The friend-as-mountain experience is probably a combination of all these things.

But there is another reason, related to the others, but different.  And that is the character of the friend.

Some friends – a few friends – are so completely devoted to others, to something else, or to both, that their lives echo and reflect something larger.  Not in a way that extinguishes their individuality, not in a way that hides their humanity or the struggles and sorrows that attend that journey – but the kind of devotion that forever points beyond themselves.  That kind of devotion was the one that shaped the life of my friend, Billy (William James) Abraham.

To be sure, to know Billy was to know something very different from a mountain.

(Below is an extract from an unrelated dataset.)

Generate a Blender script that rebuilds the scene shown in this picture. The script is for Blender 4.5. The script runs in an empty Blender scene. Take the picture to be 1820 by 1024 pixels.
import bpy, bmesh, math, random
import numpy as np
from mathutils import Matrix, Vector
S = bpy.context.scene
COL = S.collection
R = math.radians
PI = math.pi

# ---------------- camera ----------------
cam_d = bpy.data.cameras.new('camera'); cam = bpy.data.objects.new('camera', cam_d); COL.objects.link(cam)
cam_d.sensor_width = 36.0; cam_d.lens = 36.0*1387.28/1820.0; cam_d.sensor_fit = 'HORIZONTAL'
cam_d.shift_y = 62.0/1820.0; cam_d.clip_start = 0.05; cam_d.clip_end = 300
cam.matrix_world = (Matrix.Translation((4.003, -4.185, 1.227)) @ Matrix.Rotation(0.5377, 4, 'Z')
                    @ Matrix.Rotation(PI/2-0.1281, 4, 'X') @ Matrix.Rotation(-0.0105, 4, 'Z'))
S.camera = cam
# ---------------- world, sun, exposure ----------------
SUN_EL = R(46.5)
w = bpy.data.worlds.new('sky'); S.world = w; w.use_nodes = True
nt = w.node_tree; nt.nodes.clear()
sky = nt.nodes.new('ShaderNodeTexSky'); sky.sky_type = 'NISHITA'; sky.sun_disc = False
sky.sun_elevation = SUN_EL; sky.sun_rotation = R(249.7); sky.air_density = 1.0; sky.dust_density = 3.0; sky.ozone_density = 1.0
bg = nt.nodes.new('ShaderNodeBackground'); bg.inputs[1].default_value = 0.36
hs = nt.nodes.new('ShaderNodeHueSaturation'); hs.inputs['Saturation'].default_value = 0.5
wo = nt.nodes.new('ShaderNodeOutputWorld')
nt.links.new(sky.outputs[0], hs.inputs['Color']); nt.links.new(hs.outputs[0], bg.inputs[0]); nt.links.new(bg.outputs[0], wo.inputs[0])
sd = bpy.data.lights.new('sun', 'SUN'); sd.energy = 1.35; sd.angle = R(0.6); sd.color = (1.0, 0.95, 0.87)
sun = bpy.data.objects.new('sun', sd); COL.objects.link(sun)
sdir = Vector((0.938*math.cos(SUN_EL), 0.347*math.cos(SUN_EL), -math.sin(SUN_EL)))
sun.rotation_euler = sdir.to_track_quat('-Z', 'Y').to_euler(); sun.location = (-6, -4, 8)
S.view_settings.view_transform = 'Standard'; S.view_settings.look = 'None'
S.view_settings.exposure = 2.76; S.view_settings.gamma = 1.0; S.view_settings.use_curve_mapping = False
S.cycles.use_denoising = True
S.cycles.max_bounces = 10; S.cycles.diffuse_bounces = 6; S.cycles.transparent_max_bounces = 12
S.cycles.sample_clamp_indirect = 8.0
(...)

I teased him about being an irascible Irishman and about being a man spoiling for a fight and ready to accommodate others who wanted one.  But, in truth, everyone who knew him knew that his passion for debate was thread-through with a gentleness that could hardly be called combative.  That old fashioned word, “winsomeness,” lay just below the surface in everything that he said, and you knew that Billy was interested in something more important than winning an argument.

Likewise, everyone knew how much energy he brought to his work.  If you spent any time with him in his office, the conversation always turned to the work that he had ahead of him.  And – if this image makes any sense – talking to him was like being in the presence of a whirling dervish sitting in a desk chair.

And everyone who knew his fashion sense was aware that getting him into one of those perfectly attuned GQ pictures that linger out there on the internet was a real departure from the norm.  The norm being shorts, FUBU socks, and Birkenstocks.

But Billy was mountain-like, nonetheless, and his devotion was the key.  Everything in his life pointed to his experience of the living Christ, his passion for the church, his devotion to the spirituality of John Wesley, and his commitment to faithful, academic rigor.  And it found its point, not in self-aggrandizement (which is a common, academic predilection), but in his work on behalf of his students and Methodists here and around the world.

There is a reason that so many pictures of Billy are of him alongside his students.  Like the pictures we take on vacations, with mountain ranges in the background, those he nurtured, discipled, and supported had their pictures taken at his side, because his life pointed to the God who found him and spoke his name.

It is not hard to discover why he lived in this fashion.  In his own words, he described the bedrock of his life and work as encounter with Jesus, midwifed by the Methodists that befriended him and his family in their darkest and most difficult hours.  It was that experience on which the mountain was built, and that is why his efforts and the impact of his friendship will endure.